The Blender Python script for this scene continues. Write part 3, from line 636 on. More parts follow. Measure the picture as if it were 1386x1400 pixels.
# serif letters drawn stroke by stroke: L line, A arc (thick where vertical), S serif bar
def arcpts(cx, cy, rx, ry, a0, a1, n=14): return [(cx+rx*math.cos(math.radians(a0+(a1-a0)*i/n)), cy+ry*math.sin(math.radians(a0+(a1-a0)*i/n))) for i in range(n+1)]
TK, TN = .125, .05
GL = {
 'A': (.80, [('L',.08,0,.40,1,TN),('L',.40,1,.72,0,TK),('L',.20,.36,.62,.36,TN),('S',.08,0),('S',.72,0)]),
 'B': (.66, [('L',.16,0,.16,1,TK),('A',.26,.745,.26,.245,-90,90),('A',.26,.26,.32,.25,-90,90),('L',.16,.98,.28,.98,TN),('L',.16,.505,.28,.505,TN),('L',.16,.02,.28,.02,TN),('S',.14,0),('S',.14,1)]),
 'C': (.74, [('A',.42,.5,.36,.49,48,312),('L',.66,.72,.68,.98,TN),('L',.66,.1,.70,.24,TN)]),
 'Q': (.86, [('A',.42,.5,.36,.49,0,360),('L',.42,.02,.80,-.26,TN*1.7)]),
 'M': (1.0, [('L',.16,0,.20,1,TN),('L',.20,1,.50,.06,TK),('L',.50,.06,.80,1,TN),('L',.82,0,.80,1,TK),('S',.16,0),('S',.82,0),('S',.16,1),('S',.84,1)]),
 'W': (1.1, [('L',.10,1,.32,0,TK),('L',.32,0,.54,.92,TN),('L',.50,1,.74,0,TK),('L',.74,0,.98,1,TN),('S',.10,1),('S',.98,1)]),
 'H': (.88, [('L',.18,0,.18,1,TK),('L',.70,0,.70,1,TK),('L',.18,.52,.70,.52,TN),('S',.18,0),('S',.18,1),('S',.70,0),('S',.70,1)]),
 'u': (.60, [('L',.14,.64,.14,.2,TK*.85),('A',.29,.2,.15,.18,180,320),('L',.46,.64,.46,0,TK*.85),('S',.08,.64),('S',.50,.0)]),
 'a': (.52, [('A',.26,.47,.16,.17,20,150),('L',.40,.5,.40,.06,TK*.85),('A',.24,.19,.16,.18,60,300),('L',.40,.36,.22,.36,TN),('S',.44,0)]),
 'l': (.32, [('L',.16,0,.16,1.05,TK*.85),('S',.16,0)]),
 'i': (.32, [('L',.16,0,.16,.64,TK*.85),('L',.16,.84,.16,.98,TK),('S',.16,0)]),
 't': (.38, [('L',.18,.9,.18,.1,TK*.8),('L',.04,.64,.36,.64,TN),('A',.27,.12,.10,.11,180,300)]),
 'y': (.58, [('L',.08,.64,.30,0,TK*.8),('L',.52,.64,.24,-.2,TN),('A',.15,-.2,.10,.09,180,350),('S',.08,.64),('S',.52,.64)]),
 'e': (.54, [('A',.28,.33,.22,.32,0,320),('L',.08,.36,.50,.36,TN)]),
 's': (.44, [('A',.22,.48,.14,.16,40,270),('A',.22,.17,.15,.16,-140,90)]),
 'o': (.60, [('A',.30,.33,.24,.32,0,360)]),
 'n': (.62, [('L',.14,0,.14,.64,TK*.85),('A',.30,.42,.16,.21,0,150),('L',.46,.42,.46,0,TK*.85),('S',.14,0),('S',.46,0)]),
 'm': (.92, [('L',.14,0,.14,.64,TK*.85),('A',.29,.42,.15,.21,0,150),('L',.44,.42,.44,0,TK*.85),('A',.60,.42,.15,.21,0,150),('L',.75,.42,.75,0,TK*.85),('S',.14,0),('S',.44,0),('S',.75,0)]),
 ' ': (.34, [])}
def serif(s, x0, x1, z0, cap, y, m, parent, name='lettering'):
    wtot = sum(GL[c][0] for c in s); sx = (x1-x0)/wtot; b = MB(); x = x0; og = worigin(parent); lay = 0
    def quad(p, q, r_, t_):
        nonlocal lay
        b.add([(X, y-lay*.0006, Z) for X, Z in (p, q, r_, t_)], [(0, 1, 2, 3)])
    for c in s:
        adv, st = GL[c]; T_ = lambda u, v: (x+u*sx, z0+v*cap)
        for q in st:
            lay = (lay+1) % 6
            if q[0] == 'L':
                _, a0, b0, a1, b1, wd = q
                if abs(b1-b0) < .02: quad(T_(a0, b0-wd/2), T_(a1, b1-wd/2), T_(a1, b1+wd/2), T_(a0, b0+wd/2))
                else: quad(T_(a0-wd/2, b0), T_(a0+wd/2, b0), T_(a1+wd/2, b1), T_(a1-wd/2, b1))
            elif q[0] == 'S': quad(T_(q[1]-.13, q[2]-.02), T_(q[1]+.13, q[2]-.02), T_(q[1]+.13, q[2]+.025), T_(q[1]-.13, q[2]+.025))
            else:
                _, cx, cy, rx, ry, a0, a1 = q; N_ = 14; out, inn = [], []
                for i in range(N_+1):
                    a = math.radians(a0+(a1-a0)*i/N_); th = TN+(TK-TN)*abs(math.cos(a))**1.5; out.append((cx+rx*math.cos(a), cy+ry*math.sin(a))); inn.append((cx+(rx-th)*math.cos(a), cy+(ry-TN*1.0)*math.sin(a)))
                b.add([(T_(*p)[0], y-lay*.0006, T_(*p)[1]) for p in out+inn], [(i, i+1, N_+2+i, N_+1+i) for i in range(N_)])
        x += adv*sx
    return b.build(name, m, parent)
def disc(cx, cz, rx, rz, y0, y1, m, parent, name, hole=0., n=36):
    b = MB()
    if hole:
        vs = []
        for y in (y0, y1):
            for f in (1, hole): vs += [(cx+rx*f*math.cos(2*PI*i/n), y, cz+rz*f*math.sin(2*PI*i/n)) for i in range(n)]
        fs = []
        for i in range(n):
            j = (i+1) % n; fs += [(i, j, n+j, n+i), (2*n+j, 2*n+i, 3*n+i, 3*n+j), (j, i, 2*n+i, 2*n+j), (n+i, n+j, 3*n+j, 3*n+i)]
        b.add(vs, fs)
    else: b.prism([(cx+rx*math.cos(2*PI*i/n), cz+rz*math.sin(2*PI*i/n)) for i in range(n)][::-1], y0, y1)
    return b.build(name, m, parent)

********

[TASK] Can you reproduce all the material exactly?

[EXERCISE RESULT]
The Blender Python script for this scene continues. Write part 3, from line 636 on. More parts follow. Measure the picture as if it were 1386x1400 pixels.
# serif letters drawn stroke by stroke: L line, A arc (thick where vertical), S serif bar
def arcpts(cx, cy, rx, ry, a0, a1, n=14): return [(cx+rx*math.cos(math.radians(a0+(a1-a0)*i/n)), cy+ry*math.sin(math.radians(a0+(a1-a0)*i/n))) for i in range(n+1)]
TK, TN = .125, .05
GL = {
 'A': (.80, [('L',.08,0,.40,1,TN),('L',.40,1,.72,0,TK),('L',.20,.36,.62,.36,TN),('S',.08,0),('S',.72,0)]),
 'B': (.66, [('L',.16,0,.16,1,TK),('A',.26,.745,.26,.245,-90,90),('A',.26,.26,.32,.25,-90,90),('L',.16,.98,.28,.98,TN),('L',.16,.505,.28,.505,TN),('L',.16,.02,.28,.02,TN),('S',.14,0),('S',.14,1)]),
 'C': (.74, [('A',.42,.5,.36,.49,48,312),('L',.66,.72,.68,.98,TN),('L',.66,.1,.70,.24,TN)]),
 'Q': (.86, [('A',.42,.5,.36,.49,0,360),('L',.42,.02,.80,-.26,TN*1.7)]),
 'M': (1.0, [('L',.16,0,.20,1,TN),('L',.20,1,.50,.06,TK),('L',.50,.06,.80,1,TN),('L',.82,0,.80,1,TK),('S',.16,0),('S',.82,0),('S',.16,1),('S',.84,1)]),
 'W': (1.1, [('L',.10,1,.32,0,TK),('L',.32,0,.54,.92,TN),('L',.50,1,.74,0,TK),('L',.74,0,.98,1,TN),('S',.10,1),('S',.98,1)]),
 'H': (.88, [('L',.18,0,.18,1,TK),('L',.70,0,.70,1,TK),('L',.18,.52,.70,.52,TN),('S',.18,0),('S',.18,1),('S',.70,0),('S',.70,1)]),
 'u': (.60, [('L',.14,.64,.14,.2,TK*.85),('A',.29,.2,.15,.18,180,320),('L',.46,.64,.46,0,TK*.85),('S',.08,.64),('S',.50,.0)]),
 'a': (.52, [('A',.26,.47,.16,.17,20,150),('L',.40,.5,.40,.06,TK*.85),('A',.24,.19,.16,.18,60,300),('L',.40,.36,.22,.36,TN),('S',.44,0)]),
 'l': (.32, [('L',.16,0,.16,1.05,TK*.85),('S',.16,0)]),
 'i': (.32, [('L',.16,0,.16,.64,TK*.85),('L',.16,.84,.16,.98,TK),('S',.16,0)]),
 't': (.38, [('L',.18,.9,.18,.1,TK*.8),('L',.04,.64,.36,.64,TN),('A',.27,.12,.10,.11,180,300)]),
 'y': (.58, [('L',.08,.64,.30,0,TK*.8),('L',.52,.64,.24,-.2,TN),('A',.15,-.2,.10,.09,180,350),('S',.08,.64),('S',.52,.64)]),
 'e': (.54, [('A',.28,.33,.22,.32,0,320),('L',.08,.36,.50,.36,TN)]),
 's': (.44, [('A',.22,.48,.14,.16,40,270),('A',.22,.17,.15,.16,-140,90)]),
 'o': (.60, [('A',.30,.33,.24,.32,0,360)]),
 'n': (.62, [('L',.14,0,.14,.64,TK*.85),('A',.30,.42,.16,.21,0,150),('L',.46,.42,.46,0,TK*.85),('S',.14,0),('S',.46,0)]),
 'm': (.92, [('L',.14,0,.14,.64,TK*.85),('A',.29,.42,.15,.21,0,150),('L',.44,.42,.44,0,TK*.85),('A',.60,.42,.15,.21,0,150),('L',.75,.42,.75,0,TK*.85),('S',.14,0),('S',.44,0),('S',.75,0)]),
 ' ': (.34, [])}
def serif(s, x0, x1, z0, cap, y, m, parent, name='lettering'):
    wtot = sum(GL[c][0] for c in s); sx = (x1-x0)/wtot; b = MB(); x = x0; og = worigin(parent); lay = 0
    def quad(p, q, r_, t_):
        nonlocal lay
        b.add([(X, y-lay*.0006, Z) for X, Z in (p, q, r_, t_)], [(0, 1, 2, 3)])
    for c in s:
        adv, st = GL[c]; T_ = lambda u, v: (x+u*sx, z0+v*cap)
        for q in st:
            lay = (lay+1) % 6
            if q[0] == 'L':
                _, a0, b0, a1, b1, wd = q
                if abs(b1-b0) < .02: quad(T_(a0, b0-wd/2), T_(a1, b1-wd/2), T_(a1, b1+wd/2), T_(a0, b0+wd/2))
                else: quad(T_(a0-wd/2, b0), T_(a0+wd/2, b0), T_(a1+wd/2, b1), T_(a1-wd/2, b1))
            elif q[0] == 'S': quad(T_(q[1]-.13, q[2]-.02), T_(q[1]+.13, q[2]-.02), T_(q[1]+.13, q[2]+.025), T_(q[1]-.13, q[2]+.025))
            else:
                _, cx, cy, rx, ry, a0, a1 = q; N_ = 14; out, inn = [], []
                for i in range(N_+1):
                    a = math.radians(a0+(a1-a0)*i/N_); th = TN+(TK-TN)*abs(math.cos(a))**1.5; out.append((cx+rx*math.cos(a), cy+ry*math.sin(a))); inn.append((cx+(rx-th)*math.cos(a), cy+(ry-TN*1.0)*math.sin(a)))
                b.add([(T_(*p)[0], y-lay*.0006, T_(*p)[1]) for p in out+inn], [(i, i+1, N_+2+i, N_+1+i) for i in range(N_)])
        x += adv*sx
    return b.build(name, m, parent)
def disc(cx, cz, rx, rz, y0, y1, m, parent, name, hole=0., n=36):
    b = MB()
    if hole:
        vs = []
        for y in (y0, y1):
            for f in (1, hole): vs += [(cx+rx*f*math.cos(2*PI*i/n), y, cz+rz*f*math.sin(2*PI*i/n)) for i in range(n)]
        fs = []
        for i in range(n):
            j = (i+1) % n; fs += [(i, j, n+j, n+i), (2*n+j, 2*n+i, 3*n+i, 3*n+j), (j, i, 2*n+i, 2*n+j), (n+i, n+j, 3*n+j, 3*n+i)]
        b.add(vs, fs)
    else: b.prism([(cx+rx*math.cos(2*PI*i/n), cz+rz*math.sin(2*PI*i/n)) for i in range(n)][::-1], y0, y1)
    return b.build(name, m, parent)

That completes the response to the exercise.